Tim Peters tim.one at home.com
Sun Jul 22 17:05:18 EDT 2001


[David Eppstein]
> Well then, float is a very bad choice for what to return, or then how
> do we explain when 3/4 * 4 = 3 (exactly) but 3/10 * 10 != 10? [3
> was intended here]

Using decimal floats, 3/10*10 does equal 3, but a generation raised on
BCD-ish hand calculators wouldn't even blink an eye if 1/3*3 returned
0.999999999999.

> I would be a lot happier with integer / integer = rational (as in
> Mathematica's programming lang),

That view has its fans too; see PEPs 239 and 240; also mounds of prior
discussion on the python-numerics list:

    http://sourceforge.net/mail/?group_id=5470

You're probably new enough to this to have missed that Guido had lots of
experience with rationals in the ABC language and didn't like it there.
Speed and memory consumption were unpredictable for non-experts, and could
vary wildly (factors of 1000s) for a fixed algorithm, depending on the
inputs.  Rationals aren't a cure-all, and the instant you throw a sqrt or
transcendental into the mix you're back to some form of fp anyway.

> but float is just ugly.  It is turning exact values (integers) into
> approximate ones (float) when I didn't tell it to.

If the language defines "/" as returning a float, then you told it to.  You
*almost* may as well complain that math.sqrt(2) turns an exact value into an
approximate one; but, e.g., when I use Macsyma, it doesn't lose information
there either.  Python isn't going to do symbolic computation by default, so
the question isn't whether to compromise, but where.

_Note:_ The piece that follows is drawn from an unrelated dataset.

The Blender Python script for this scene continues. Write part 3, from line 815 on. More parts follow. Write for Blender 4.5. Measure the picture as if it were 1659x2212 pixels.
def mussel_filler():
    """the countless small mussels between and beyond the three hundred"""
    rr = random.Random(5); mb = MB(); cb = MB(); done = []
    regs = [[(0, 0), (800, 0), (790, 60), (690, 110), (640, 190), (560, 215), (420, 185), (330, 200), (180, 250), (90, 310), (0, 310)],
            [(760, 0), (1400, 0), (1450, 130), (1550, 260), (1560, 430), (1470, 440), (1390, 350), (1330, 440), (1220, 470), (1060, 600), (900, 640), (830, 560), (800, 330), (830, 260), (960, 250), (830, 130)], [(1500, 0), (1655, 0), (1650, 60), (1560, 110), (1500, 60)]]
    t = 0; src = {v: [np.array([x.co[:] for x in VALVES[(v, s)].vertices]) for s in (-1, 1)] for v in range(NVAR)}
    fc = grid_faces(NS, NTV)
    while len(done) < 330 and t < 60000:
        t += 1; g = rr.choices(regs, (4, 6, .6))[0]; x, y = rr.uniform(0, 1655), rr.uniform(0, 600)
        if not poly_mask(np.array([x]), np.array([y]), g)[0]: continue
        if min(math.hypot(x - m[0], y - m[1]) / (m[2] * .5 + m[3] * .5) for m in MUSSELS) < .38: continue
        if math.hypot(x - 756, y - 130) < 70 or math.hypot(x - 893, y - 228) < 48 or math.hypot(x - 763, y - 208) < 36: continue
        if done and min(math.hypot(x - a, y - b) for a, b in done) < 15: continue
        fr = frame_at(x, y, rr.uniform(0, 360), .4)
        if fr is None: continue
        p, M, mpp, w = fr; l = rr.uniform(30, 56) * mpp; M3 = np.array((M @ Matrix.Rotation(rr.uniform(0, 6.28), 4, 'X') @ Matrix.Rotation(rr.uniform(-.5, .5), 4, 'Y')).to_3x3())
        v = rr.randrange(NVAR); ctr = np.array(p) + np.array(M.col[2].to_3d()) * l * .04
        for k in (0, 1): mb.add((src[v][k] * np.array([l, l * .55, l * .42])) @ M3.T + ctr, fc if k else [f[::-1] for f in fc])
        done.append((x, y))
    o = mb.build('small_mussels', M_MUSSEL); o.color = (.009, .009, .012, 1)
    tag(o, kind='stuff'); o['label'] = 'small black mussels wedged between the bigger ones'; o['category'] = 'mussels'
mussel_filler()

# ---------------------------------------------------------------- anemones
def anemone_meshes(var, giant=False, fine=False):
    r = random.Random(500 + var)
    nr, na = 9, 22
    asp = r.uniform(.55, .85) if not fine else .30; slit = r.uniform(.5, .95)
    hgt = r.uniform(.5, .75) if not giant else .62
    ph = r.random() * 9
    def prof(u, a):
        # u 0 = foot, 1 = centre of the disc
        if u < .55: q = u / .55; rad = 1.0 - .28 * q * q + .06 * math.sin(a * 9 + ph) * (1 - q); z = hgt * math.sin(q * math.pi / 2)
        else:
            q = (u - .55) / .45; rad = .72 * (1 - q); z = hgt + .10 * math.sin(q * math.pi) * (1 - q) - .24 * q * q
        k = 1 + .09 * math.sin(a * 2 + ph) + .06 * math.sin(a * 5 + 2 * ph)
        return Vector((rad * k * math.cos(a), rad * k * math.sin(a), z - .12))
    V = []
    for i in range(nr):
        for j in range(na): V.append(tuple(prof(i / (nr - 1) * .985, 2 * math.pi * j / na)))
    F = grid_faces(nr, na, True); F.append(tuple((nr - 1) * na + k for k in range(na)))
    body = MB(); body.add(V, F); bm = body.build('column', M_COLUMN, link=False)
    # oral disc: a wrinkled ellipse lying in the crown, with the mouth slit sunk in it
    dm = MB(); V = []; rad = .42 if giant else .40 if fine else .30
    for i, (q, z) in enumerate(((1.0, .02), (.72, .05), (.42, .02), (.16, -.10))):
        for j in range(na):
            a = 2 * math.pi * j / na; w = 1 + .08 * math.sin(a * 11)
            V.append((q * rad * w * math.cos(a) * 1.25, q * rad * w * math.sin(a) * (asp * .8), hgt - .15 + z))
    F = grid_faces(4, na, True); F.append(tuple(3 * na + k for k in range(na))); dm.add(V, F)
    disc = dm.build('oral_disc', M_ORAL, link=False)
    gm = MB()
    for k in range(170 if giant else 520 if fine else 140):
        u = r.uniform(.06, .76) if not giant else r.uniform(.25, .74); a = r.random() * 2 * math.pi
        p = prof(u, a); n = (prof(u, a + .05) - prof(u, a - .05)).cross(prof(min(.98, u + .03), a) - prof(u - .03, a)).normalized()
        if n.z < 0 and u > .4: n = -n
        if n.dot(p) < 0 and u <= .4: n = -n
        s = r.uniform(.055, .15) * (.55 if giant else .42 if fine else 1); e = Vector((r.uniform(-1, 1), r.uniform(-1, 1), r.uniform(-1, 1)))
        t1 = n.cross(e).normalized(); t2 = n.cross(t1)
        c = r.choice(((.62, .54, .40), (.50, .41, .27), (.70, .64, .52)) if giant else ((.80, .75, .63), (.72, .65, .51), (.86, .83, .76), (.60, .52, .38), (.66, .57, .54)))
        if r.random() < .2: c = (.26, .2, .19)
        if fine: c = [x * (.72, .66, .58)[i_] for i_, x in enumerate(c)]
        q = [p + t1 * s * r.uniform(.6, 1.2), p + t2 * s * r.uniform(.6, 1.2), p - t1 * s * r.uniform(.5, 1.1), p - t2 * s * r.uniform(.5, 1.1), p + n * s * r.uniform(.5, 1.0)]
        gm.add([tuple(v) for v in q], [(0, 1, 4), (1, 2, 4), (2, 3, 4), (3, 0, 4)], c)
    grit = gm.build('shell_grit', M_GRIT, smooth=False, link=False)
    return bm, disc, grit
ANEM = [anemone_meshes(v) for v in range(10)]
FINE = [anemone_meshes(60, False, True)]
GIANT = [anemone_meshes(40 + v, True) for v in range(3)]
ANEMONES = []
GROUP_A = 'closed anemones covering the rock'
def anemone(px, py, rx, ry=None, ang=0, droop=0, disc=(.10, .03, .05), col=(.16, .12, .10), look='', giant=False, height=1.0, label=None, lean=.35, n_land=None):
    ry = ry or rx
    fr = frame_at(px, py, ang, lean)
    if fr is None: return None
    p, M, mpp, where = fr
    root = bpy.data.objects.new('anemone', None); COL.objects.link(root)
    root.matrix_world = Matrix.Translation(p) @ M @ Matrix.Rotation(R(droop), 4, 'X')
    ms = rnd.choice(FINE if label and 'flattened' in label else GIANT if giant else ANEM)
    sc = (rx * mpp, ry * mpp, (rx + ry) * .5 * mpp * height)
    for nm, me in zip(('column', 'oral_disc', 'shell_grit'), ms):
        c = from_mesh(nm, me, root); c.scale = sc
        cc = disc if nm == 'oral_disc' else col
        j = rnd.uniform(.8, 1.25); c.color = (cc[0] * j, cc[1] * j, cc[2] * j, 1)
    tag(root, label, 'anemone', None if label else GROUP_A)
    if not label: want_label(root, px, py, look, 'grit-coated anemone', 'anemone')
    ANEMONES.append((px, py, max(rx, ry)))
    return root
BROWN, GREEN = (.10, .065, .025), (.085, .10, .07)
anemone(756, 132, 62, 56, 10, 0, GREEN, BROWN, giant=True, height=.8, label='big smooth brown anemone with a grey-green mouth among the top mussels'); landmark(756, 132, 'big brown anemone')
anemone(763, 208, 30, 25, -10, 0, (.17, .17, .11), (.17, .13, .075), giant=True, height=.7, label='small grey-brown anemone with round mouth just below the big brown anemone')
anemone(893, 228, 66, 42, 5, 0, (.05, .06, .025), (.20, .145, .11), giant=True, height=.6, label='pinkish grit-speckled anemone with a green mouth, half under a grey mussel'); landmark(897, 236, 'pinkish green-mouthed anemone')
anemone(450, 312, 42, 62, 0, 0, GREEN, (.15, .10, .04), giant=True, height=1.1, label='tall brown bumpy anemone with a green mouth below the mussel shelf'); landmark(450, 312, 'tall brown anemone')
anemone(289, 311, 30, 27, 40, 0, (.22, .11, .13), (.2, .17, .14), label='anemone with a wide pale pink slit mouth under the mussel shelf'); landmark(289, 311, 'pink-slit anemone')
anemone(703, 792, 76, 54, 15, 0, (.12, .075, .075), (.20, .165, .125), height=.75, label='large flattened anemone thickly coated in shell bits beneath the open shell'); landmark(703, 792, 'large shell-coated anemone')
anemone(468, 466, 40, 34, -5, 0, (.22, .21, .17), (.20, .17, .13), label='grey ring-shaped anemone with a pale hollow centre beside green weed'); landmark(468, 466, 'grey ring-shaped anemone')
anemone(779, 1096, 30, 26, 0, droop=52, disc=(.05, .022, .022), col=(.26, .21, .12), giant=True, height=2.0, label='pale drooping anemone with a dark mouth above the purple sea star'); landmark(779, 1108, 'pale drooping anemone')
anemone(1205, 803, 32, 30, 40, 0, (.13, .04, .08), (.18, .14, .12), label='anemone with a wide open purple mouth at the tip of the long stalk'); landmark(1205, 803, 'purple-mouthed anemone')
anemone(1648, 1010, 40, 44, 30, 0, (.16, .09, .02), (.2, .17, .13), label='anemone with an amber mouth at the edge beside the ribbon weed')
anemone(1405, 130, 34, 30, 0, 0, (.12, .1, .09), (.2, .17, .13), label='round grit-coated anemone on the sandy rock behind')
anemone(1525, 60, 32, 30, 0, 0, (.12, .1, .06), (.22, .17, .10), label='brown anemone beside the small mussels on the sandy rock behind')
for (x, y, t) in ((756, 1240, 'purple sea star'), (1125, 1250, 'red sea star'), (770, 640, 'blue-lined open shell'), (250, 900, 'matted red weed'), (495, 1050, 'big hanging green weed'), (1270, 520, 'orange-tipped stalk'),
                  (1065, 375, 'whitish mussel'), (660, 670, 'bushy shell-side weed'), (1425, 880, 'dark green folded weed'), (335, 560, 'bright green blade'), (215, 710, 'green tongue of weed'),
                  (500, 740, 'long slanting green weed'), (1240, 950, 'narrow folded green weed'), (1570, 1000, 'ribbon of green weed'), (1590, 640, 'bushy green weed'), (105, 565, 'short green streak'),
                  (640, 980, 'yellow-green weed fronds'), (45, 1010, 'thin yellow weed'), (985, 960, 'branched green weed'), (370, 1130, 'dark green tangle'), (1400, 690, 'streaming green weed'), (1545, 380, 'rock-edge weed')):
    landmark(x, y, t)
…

> It's almost as bad as if integer subtraction always truncated to 16
> bit values -- a lot of the time that would give sort of reasonable
> answers but it's a gratuitous approximation where you didn't expect
> one.

You don't expect an approximation in that context because Python promises
not to make one in that context.  If you expect things a language doesn't
promise, that's not really the language's fault <wink>.